このページでは、対象弁護士(弁護士法人)に対して、懲戒処分等を行う方向性の不利益な処分が出た場合の不服申立て等について説明していきます。
このページの目次
1 単位会綱紀委員会の「審査相当」の決定について
単位会綱紀委員会で、「懲戒委員会に審査を求めることを相当とする」旨の議決がなされ、単位会が同旨の決定をした場合、これらの議決・決定に対しては不服申し立てを行うことができません。
法律にこれを許す規定がなく、綱紀委員会の決定はあくまでも中間的なものにすぎないからです。
2 単位会懲戒委員会の決定について
単位会懲戒委員会が行った何らかの懲戒をする議決に基づき、単位会が懲戒の処分を行った場合には、対象弁護士(弁護士法人)は、日弁連に審査請求を行うことができます。
審査請求を行うと、事件は日弁連懲戒委員会に移されます。
この審査請求は、行政不服審査法に概ね基づいて行われますので、審査請求を行うことができる期間は、処分を知った日から3か月以内となります。
また、審査請求前置主義を採用していますので、いきなり訴訟提起をすることはできず、まずは審査請求をしなければなりません。
3 日弁連綱紀委員会の決定について
⑴単位会懲戒委員会に送付する決定
単位会綱紀委員会が「懲戒委員会に審査を求めない」議決などを行い、それに基づき単位会が対象弁護士(弁護士法人)を懲戒しないことを決定したことに対して、懲戒請求人が異議申出をした場合、日弁連綱紀委員会は、異議申出に理由があると考える場合には、事件を単位会懲戒委員会に送付します。
異議申出に理由があるということは、懲戒相当という判断に傾いていることになるのですが、この異議申出を求める決定に対しては、不服申し立てを行うことはできません。
⑵日弁連懲戒委員会に審査を求める決定
また、日弁連自身が懲戒手続を開始した場合に、日弁連綱紀委員会が、懲戒委員会に審査を求める議決を行い、これに基づいて日弁連が同旨の決定をしたときも、これらの決定等については不服申し立てを行うことはできません。

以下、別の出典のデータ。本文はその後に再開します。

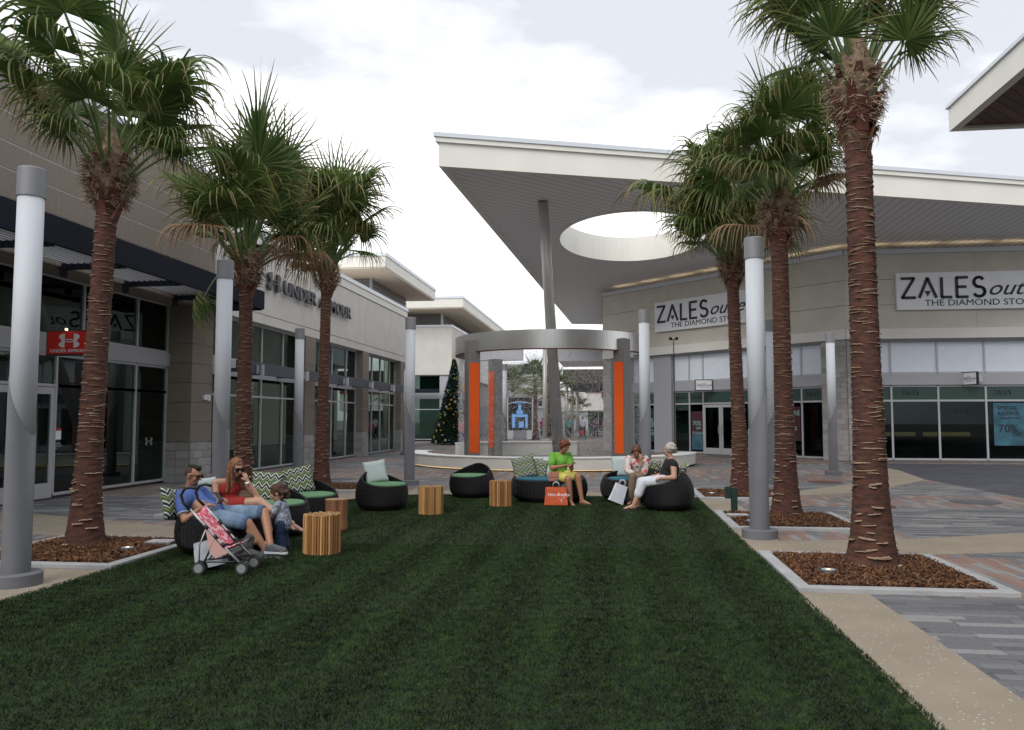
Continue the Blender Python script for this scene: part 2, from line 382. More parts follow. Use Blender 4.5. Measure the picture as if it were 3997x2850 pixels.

これは、単位会綱紀委員会の審査相当の決定に不服申立てができないことと同じです。
4 日弁連懲戒委員会の決定について
⑴単位会が行った懲戒処分に対する審査請求について
単位会が懲戒処分を行い、これに対して対象弁護士(弁護士法人)が審査請求を行った場合で、日弁連懲戒委員会が審査請求を棄却した場合には、この棄却の決定の取消訴訟を東京高等裁判所に提起できます。取消訴訟の内容は、別のページをご参照ください。
この場合、取消訴訟の対象となるのは、単位会が行った懲戒処分ではなく、日弁連の裁決が対象となります。
⑵異議申出に対して理由を認め、懲戒処分にした決定について
単位会懲戒委員会が①対象弁護士(弁護士法人)を懲戒しない旨を議決し、単位会が同旨の決定をした場合か②単位会が行った懲戒の処分が不当に軽いと思料する場合には、懲戒請求人は異議申出を行うことができ、この異議申出は日弁連懲戒委員会で審査されます。
そして、日弁連懲戒委員会が審査を行った結果、異議申出に理由があると考えた場合には、事件を単位会に送付せず、自ら対象弁護士(弁護士法人)を懲戒する議決を行い、これに基づいて日弁連が対象弁護士(弁護士法人)を懲戒します。
この懲戒の処分に対しても、東京高等裁判所に対して取消訴訟を提起することができます。なお、この場合には、日弁連の処分自体を争うことになります。
⑶日弁連が行う懲戒処分について
日弁連自体が懲戒の手続開始し、日弁連懲戒委員会によっていずれかの懲戒を相当とする議決がなされ、それに基づき日弁連が対象弁護士(弁護士法人)を懲戒した場合には、東京高等裁判所に対して取消訴訟を提起することで争うことになります。
この場合にも、日弁連の処分自体を争うこととなります。
5 綱紀審査会の決定について
単位会綱紀委員会の行った「懲戒委員会に審査を求めない」議決に基づいてなされた対象弁護士(弁護士法人)を懲戒しない決定に対して、懲戒請求人が異議申出を行い、さらに日弁連懲戒委員会が異議申出を棄却(却下)した場合において、懲戒請求人は日弁連綱紀審査会に綱紀審査の申出を行うことができます。
この綱紀審査の申出に対して、綱紀審査会は、申出に理由があると考えた場合には、事件を単位会懲戒委員会に送付することとなっています。
この単位会懲戒委員会に送付する決定については、不服申し立てを行うことはできません。